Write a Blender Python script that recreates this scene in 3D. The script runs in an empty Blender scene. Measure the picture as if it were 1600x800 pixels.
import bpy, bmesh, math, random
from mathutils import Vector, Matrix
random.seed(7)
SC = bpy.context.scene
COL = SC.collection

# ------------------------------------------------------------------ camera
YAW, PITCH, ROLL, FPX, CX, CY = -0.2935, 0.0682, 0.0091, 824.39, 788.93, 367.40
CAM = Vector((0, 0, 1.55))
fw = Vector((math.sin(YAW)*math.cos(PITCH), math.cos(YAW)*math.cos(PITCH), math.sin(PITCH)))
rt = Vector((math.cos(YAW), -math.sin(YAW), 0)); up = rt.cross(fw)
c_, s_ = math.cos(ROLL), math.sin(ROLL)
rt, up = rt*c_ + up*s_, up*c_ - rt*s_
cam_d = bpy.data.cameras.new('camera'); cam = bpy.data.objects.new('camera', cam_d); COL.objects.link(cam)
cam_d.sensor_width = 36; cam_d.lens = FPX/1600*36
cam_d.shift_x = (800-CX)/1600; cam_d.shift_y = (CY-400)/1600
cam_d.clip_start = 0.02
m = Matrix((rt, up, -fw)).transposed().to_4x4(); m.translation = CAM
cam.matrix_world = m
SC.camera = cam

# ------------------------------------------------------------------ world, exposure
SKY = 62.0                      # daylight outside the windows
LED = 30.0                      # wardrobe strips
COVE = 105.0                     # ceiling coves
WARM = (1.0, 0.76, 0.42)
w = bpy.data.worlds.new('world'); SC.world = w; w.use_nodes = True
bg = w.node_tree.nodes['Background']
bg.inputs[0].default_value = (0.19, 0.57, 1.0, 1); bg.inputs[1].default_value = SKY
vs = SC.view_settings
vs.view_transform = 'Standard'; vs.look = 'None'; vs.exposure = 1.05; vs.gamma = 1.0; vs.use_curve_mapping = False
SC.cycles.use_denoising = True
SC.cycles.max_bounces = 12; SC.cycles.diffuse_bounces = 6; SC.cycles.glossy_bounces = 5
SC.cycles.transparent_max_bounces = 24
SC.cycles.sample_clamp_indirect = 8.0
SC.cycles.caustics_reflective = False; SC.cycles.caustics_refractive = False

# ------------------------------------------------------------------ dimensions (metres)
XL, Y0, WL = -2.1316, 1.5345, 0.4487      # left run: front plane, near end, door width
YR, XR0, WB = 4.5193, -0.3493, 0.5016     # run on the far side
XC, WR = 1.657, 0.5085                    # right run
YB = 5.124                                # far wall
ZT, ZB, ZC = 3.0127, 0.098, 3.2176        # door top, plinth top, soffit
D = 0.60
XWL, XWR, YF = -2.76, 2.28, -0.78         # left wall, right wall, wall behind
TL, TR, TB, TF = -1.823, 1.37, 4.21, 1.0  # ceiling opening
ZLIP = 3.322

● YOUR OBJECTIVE
Retype the listing above in full, with no alterations.

● TASK OUTPUT
Write a Blender Python script that recreates this scene in 3D. The script runs in an empty Blender scene. Measure the picture as if it were 1600x800 pixels.
import bpy, bmesh, math, random
from mathutils import Vector, Matrix
random.seed(7)
SC = bpy.context.scene
COL = SC.collection

# ------------------------------------------------------------------ camera
YAW, PITCH, ROLL, FPX, CX, CY = -0.2935, 0.0682, 0.0091, 824.39, 788.93, 367.40
CAM = Vector((0, 0, 1.55))
fw = Vector((math.sin(YAW)*math.cos(PITCH), math.cos(YAW)*math.cos(PITCH), math.sin(PITCH)))
rt = Vector((math.cos(YAW), -math.sin(YAW), 0)); up = rt.cross(fw)
c_, s_ = math.cos(ROLL), math.sin(ROLL)
rt, up = rt*c_ + up*s_, up*c_ - rt*s_
cam_d = bpy.data.cameras.new('camera'); cam = bpy.data.objects.new('camera', cam_d); COL.objects.link(cam)
cam_d.sensor_width = 36; cam_d.lens = FPX/1600*36
cam_d.shift_x = (800-CX)/1600; cam_d.shift_y = (CY-400)/1600
cam_d.clip_start = 0.02
m = Matrix((rt, up, -fw)).transposed().to_4x4(); m.translation = CAM
cam.matrix_world = m
SC.camera = cam

# ------------------------------------------------------------------ world, exposure
SKY = 62.0                      # daylight outside the windows
LED = 30.0                      # wardrobe strips
COVE = 105.0                     # ceiling coves
WARM = (1.0, 0.76, 0.42)
w = bpy.data.worlds.new('world'); SC.world = w; w.use_nodes = True
bg = w.node_tree.nodes['Background']
bg.inputs[0].default_value = (0.19, 0.57, 1.0, 1); bg.inputs[1].default_value = SKY
vs = SC.view_settings
vs.view_transform = 'Standard'; vs.look = 'None'; vs.exposure = 1.05; vs.gamma = 1.0; vs.use_curve_mapping = False
SC.cycles.use_denoising = True
SC.cycles.max_bounces = 12; SC.cycles.diffuse_bounces = 6; SC.cycles.glossy_bounces = 5
SC.cycles.transparent_max_bounces = 24
SC.cycles.sample_clamp_indirect = 8.0
SC.cycles.caustics_reflective = False; SC.cycles.caustics_refractive = False

# ------------------------------------------------------------------ dimensions (metres)
XL, Y0, WL = -2.1316, 1.5345, 0.4487      # left run: front plane, near end, door width
YR, XR0, WB = 4.5193, -0.3493, 0.5016     # run on the far side
XC, WR = 1.657, 0.5085                    # right run
YB = 5.124                                # far wall
ZT, ZB, ZC = 3.0127, 0.098, 3.2176        # door top, plinth top, soffit
D = 0.60
XWL, XWR, YF = -2.76, 2.28, -0.78         # left wall, right wall, wall behind
TL, TR, TB, TF = -1.823, 1.37, 4.21, 1.0  # ceiling opening
ZLIP = 3.322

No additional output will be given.